Sí percibo, en cambio, afrancesamiento en cierto uso del presente verbal, y en algún tramo de ritmo entrecortado, demasiado staccato, sobre todo en los cierres de artículos:
«¡Qué nube! ¿Es algo más? ¡Qué reticencias! ¡Qué medias palabras! ¡Qué exacto justo medio!»
«¡Después de todo esto, haga usted comedias!»
«Un año hizo ayer de la muerte de Carlos; su familia, sus amigos, le lloran todavía»
«¡He aquí el mundo! ¡He aquí el honor! ¡He aquí el duelo!»
De sus artículos más celebrados, mis favoritos son los que le dedica a la figura del calavera, y, por lo patético, «Un reo de muerte» (1835).
También me hacen gracia, entre sus personajes, los sobrinos de Fígaro, y el francés de «¿Entre qué gente estamos?».
Aunque no siempre comulgo con sus ideas, constato que según envejezco empatizo cada vez más con Larra. Me parece que, cuando acierta, lo hace de lleno. Y un buen botón de muestra sería la reivindicación que hace en «Vuelva usted mañana» de la figura del extranjero.
No viene mal recordarlo en tiempos, como los actuales, de creciente xenofobia.
Esta opinión es buena muestra de lo contemporánea que puede ser, aún hoy, la inteligencia de Larra.
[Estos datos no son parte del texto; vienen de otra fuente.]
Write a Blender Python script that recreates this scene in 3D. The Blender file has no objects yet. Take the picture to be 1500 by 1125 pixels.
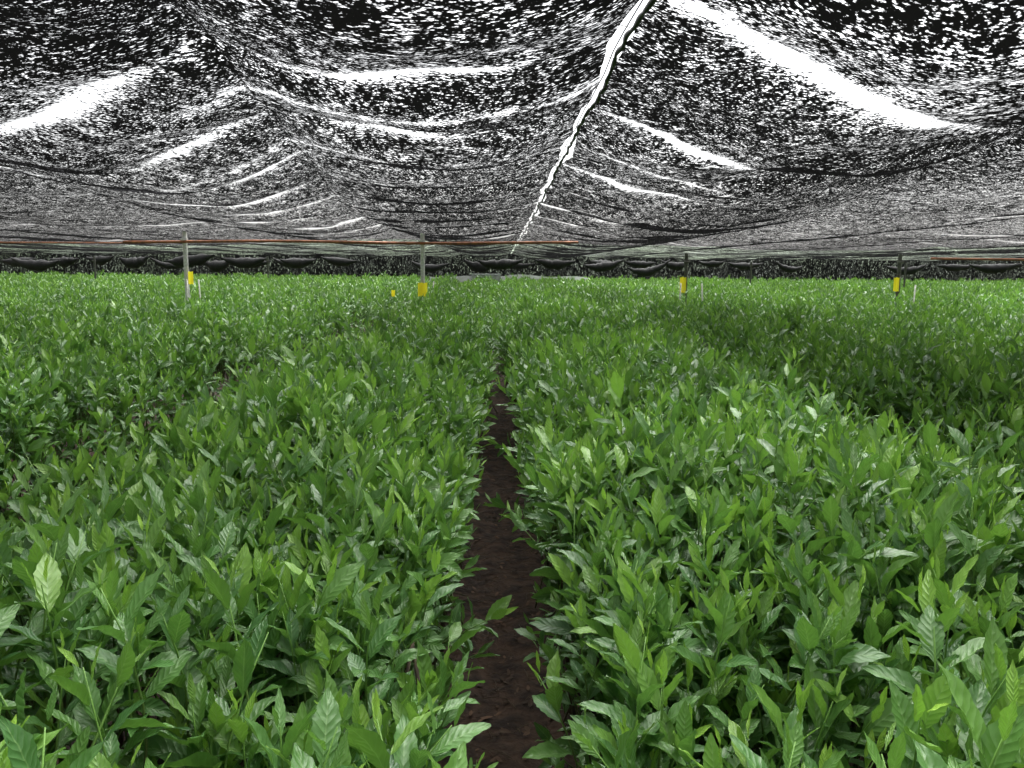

Sus retratos costumbristas, la gracia con la que esboza sus viñetas, y al mismo tiempo las reflexiones de altura que va hilvanando sobre la realidad que nos presenta, hacen que la lectura de estos textos sea un auténtico deleite, al cabo de dos siglos, cuando de aquella realidad no queda otra cosa que polvo.